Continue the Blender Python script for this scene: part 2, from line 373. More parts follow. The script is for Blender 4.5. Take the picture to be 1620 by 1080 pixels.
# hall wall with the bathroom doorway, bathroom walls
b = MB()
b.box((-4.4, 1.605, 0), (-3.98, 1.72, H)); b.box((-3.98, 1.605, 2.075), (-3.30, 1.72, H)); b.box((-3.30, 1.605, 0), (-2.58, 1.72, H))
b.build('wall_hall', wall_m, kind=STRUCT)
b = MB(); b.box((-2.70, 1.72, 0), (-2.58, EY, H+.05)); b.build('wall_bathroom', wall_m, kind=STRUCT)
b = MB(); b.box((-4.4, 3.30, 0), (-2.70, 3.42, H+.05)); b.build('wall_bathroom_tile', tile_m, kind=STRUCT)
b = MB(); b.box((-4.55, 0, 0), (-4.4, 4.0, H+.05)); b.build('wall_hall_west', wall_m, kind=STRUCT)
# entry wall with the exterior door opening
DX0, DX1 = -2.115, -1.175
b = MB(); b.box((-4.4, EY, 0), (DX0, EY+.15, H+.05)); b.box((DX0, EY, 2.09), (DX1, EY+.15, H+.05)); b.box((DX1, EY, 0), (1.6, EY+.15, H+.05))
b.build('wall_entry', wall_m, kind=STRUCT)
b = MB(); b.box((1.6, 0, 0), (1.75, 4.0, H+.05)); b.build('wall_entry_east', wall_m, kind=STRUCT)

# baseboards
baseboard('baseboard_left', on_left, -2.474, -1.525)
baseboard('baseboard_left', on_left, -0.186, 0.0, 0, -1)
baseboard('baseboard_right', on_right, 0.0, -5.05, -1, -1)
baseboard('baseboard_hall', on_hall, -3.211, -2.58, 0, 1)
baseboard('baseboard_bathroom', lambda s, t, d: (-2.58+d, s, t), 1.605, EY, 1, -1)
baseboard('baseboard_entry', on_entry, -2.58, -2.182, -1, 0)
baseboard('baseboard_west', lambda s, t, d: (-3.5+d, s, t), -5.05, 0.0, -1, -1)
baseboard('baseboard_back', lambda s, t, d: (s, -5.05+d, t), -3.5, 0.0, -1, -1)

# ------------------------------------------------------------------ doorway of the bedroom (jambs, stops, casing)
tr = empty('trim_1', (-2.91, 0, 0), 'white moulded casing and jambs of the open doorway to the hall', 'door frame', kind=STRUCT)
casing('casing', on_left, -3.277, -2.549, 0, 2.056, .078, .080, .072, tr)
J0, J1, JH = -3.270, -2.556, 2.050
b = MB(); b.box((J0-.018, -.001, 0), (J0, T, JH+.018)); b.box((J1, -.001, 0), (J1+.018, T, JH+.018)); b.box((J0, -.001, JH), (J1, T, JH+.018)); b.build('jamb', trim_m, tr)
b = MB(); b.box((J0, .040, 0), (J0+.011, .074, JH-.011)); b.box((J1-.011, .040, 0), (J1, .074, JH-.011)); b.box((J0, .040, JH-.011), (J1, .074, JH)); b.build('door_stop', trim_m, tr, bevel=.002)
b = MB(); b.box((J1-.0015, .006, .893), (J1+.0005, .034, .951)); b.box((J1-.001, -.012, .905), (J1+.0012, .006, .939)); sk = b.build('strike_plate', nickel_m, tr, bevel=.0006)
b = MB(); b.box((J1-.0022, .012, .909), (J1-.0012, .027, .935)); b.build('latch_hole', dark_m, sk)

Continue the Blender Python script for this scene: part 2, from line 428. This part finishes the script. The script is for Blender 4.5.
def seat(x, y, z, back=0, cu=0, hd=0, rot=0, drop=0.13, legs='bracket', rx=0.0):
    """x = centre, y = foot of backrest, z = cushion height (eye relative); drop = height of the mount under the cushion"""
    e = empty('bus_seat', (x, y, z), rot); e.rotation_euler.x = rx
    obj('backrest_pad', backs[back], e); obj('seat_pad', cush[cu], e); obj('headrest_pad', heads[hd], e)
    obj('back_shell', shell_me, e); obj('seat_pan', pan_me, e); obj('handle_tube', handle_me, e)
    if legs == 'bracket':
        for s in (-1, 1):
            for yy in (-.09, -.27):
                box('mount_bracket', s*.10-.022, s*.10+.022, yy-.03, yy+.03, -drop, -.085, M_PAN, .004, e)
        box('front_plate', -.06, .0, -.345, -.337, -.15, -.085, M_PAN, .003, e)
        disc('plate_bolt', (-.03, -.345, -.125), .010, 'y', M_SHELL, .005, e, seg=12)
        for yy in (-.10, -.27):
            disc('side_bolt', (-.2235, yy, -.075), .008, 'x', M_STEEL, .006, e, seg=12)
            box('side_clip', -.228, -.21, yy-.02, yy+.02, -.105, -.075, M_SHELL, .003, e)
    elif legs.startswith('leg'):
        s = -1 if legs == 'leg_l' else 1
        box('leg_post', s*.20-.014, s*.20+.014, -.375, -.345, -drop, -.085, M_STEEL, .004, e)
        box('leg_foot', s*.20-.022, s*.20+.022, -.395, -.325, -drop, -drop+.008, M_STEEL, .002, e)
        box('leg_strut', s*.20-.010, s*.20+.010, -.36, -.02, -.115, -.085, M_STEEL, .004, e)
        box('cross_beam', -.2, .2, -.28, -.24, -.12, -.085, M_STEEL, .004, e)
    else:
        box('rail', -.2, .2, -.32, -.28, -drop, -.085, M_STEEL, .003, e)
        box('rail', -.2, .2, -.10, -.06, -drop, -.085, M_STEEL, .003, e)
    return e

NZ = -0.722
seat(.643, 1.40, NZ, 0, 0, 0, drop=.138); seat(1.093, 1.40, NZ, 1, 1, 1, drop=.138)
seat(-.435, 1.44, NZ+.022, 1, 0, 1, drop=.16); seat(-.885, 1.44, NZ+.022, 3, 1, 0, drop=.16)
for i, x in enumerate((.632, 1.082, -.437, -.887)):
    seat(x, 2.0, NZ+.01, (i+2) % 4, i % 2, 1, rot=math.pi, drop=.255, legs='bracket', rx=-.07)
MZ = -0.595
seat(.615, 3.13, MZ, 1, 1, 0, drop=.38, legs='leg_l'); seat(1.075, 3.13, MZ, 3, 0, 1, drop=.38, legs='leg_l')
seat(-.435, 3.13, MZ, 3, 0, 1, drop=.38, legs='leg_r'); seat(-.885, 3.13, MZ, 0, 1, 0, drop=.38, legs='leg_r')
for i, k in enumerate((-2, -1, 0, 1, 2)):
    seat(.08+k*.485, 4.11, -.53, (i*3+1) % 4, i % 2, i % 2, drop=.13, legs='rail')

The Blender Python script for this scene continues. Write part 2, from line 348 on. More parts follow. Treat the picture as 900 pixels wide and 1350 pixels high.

• • • •

WHAT YOU ARE ASKED TO DO: Of all the lines in the listing above, how many contain the word "pixels"? Answer with the number alone.

ANSWER BELOW: 2